Goal: Restate word for word the lines of the data below, from the first through the one that has "return root".

Supplied information:
:::::

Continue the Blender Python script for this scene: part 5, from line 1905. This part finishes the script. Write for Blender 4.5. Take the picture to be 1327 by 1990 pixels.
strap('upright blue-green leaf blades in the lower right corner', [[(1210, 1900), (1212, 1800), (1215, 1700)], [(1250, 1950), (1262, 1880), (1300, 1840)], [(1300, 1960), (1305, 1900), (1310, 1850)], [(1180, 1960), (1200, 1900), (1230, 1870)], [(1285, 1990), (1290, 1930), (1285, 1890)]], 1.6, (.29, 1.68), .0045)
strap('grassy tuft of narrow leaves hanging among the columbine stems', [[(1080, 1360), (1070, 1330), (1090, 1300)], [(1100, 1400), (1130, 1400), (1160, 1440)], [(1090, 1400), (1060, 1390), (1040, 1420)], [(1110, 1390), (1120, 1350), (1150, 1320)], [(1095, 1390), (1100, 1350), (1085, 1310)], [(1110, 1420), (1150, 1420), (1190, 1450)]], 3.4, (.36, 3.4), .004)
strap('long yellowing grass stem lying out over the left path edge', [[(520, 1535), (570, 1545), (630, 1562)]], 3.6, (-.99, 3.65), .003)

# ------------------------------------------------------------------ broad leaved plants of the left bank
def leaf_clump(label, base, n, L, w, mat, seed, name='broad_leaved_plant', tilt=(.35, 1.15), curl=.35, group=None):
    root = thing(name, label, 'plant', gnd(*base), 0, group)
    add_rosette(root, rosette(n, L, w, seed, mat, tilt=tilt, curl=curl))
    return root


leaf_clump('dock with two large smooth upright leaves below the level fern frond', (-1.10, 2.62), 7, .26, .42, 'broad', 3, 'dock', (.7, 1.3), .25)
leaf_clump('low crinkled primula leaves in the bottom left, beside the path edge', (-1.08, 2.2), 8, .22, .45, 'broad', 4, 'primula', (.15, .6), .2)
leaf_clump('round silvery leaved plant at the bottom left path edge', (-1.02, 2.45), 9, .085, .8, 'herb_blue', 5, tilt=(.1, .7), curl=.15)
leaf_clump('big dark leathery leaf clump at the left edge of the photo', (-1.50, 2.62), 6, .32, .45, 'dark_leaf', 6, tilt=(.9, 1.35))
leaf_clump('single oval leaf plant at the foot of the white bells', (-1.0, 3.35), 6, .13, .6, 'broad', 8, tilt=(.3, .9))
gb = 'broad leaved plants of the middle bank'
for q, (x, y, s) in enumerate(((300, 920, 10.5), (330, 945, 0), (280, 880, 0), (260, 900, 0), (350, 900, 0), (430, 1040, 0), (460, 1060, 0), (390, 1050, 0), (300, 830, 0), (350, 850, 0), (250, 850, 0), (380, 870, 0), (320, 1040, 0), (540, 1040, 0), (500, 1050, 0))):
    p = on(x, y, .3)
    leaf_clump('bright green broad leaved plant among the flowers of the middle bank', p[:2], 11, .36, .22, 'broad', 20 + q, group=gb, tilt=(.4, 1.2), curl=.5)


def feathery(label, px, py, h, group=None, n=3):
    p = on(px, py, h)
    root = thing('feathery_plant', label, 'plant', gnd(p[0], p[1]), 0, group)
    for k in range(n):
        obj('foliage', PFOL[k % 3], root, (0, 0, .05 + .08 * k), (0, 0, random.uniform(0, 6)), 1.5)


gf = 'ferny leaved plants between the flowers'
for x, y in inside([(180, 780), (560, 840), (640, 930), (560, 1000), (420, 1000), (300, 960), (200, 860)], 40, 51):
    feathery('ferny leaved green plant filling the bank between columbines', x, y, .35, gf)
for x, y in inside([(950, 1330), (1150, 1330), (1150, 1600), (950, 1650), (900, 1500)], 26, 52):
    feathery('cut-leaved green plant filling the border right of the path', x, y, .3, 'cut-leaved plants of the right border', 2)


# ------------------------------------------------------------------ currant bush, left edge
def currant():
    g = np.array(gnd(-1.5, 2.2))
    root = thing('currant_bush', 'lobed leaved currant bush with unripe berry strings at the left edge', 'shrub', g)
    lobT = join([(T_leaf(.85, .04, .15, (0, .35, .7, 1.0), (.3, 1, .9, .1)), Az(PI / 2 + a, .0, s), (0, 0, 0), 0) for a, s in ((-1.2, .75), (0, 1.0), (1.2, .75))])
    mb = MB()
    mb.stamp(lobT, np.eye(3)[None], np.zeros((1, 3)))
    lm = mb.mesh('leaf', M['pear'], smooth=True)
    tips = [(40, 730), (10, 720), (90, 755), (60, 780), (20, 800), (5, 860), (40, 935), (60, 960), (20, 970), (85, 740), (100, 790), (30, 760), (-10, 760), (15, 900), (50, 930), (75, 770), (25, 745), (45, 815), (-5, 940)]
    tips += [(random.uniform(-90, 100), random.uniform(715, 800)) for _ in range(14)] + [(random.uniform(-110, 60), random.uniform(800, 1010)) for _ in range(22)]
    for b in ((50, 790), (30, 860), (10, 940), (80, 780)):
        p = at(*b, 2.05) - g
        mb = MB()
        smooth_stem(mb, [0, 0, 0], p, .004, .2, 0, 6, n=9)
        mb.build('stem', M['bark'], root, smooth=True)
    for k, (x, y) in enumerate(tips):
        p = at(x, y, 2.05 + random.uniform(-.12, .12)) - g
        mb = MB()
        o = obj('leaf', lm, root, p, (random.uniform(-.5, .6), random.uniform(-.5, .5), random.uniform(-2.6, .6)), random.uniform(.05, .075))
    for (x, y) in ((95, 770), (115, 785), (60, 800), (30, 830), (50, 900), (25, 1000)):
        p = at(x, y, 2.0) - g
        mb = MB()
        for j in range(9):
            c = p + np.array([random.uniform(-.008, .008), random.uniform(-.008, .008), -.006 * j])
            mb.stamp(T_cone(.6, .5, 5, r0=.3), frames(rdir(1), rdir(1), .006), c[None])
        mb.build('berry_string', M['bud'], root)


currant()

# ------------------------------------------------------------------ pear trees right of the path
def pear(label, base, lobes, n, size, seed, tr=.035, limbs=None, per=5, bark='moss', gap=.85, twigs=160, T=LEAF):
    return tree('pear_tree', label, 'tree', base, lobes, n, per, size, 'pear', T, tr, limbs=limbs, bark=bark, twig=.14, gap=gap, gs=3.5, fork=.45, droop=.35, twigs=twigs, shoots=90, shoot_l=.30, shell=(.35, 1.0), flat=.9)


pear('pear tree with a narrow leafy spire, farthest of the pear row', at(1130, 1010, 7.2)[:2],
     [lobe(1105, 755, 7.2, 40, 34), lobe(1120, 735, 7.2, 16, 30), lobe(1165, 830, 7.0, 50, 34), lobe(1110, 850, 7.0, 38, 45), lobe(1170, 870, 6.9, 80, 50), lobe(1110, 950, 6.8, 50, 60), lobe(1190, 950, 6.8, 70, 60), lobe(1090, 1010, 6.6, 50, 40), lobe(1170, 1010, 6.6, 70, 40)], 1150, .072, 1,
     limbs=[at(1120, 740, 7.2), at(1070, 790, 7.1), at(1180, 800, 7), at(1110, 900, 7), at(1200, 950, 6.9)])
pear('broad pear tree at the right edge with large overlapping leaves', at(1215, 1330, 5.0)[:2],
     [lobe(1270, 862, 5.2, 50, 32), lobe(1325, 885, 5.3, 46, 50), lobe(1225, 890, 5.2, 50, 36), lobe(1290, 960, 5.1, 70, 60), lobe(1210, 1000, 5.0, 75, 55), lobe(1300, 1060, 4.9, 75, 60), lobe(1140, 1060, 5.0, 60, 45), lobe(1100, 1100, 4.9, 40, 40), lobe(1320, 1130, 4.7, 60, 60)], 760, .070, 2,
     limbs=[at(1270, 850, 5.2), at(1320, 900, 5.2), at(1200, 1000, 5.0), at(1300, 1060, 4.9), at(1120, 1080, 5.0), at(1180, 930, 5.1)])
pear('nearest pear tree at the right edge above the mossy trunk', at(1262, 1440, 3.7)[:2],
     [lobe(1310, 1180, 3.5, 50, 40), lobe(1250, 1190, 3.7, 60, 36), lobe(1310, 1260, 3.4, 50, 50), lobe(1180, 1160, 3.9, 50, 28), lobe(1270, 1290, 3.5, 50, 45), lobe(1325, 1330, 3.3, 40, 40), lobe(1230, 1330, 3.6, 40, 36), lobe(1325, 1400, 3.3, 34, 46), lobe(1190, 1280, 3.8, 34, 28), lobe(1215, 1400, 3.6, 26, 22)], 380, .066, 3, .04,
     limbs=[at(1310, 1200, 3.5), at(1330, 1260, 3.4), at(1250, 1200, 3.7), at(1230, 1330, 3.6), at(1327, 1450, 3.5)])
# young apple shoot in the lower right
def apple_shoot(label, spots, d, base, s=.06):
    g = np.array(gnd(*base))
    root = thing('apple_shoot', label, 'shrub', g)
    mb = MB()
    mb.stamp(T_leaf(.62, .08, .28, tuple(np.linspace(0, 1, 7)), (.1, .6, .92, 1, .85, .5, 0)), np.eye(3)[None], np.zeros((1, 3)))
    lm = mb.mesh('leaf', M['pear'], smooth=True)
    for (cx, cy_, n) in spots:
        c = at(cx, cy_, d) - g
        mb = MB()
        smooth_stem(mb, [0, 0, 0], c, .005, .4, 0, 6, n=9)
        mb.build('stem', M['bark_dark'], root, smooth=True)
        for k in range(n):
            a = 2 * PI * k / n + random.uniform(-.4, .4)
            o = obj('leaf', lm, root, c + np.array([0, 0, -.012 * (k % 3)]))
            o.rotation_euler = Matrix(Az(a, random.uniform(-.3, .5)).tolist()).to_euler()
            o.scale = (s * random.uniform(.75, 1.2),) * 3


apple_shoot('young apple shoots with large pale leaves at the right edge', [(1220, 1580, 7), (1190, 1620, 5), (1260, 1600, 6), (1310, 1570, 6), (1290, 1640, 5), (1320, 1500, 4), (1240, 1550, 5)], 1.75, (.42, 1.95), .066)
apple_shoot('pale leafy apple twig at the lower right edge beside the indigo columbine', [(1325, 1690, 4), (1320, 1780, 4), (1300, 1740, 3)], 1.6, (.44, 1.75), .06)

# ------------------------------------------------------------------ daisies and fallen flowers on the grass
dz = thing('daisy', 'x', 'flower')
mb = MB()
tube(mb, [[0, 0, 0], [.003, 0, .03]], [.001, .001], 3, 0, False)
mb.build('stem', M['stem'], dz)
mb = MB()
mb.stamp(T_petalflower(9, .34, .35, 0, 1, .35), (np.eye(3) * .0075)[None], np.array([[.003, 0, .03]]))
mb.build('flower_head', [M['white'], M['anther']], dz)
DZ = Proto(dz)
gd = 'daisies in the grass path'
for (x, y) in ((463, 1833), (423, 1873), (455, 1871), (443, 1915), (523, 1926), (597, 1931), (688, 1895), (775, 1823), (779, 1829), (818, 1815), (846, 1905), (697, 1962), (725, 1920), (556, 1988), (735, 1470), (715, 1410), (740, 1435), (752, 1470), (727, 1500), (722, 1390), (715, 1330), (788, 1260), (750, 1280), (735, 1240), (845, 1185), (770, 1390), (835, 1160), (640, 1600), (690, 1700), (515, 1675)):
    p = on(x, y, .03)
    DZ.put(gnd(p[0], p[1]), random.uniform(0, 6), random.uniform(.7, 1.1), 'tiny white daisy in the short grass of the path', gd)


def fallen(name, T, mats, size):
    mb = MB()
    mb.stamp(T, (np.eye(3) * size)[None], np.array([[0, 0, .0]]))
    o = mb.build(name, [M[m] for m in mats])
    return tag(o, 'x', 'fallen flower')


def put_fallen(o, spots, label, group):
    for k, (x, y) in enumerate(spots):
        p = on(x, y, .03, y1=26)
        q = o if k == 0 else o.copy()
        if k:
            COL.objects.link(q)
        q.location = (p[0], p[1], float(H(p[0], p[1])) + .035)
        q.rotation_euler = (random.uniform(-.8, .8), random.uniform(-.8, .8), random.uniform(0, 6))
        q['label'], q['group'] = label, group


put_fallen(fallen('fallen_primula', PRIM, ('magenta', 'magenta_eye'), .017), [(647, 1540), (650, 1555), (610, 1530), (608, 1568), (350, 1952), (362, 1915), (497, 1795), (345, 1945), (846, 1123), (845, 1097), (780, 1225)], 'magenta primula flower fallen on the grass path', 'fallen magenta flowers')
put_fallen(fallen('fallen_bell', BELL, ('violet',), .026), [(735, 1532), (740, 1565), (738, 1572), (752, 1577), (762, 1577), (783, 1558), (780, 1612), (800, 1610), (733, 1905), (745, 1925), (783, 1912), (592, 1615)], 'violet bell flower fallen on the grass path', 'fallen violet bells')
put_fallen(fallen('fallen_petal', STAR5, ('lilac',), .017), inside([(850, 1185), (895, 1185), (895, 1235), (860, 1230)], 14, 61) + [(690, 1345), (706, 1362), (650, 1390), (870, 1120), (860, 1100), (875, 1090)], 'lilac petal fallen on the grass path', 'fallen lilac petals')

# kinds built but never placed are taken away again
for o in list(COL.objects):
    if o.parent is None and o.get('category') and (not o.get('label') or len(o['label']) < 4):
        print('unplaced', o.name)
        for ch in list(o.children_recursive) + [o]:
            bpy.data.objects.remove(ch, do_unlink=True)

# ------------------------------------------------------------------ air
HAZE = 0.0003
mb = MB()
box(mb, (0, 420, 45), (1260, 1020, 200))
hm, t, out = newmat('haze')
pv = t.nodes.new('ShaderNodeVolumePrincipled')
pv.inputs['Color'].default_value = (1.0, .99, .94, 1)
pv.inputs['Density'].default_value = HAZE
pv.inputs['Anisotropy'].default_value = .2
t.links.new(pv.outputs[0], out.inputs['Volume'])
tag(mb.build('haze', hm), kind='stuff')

:::::

Result of the task:
Continue the Blender Python script for this scene: part 5, from line 1905. This part finishes the script. Write for Blender 4.5. Take the picture to be 1327 by 1990 pixels.
strap('upright blue-green leaf blades in the lower right corner', [[(1210, 1900), (1212, 1800), (1215, 1700)], [(1250, 1950), (1262, 1880), (1300, 1840)], [(1300, 1960), (1305, 1900), (1310, 1850)], [(1180, 1960), (1200, 1900), (1230, 1870)], [(1285, 1990), (1290, 1930), (1285, 1890)]], 1.6, (.29, 1.68), .0045)
strap('grassy tuft of narrow leaves hanging among the columbine stems', [[(1080, 1360), (1070, 1330), (1090, 1300)], [(1100, 1400), (1130, 1400), (1160, 1440)], [(1090, 1400), (1060, 1390), (1040, 1420)], [(1110, 1390), (1120, 1350), (1150, 1320)], [(1095, 1390), (1100, 1350), (1085, 1310)], [(1110, 1420), (1150, 1420), (1190, 1450)]], 3.4, (.36, 3.4), .004)
strap('long yellowing grass stem lying out over the left path edge', [[(520, 1535), (570, 1545), (630, 1562)]], 3.6, (-.99, 3.65), .003)

# ------------------------------------------------------------------ broad leaved plants of the left bank
def leaf_clump(label, base, n, L, w, mat, seed, name='broad_leaved_plant', tilt=(.35, 1.15), curl=.35, group=None):
    root = thing(name, label, 'plant', gnd(*base), 0, group)
    add_rosette(root, rosette(n, L, w, seed, mat, tilt=tilt, curl=curl))
    return root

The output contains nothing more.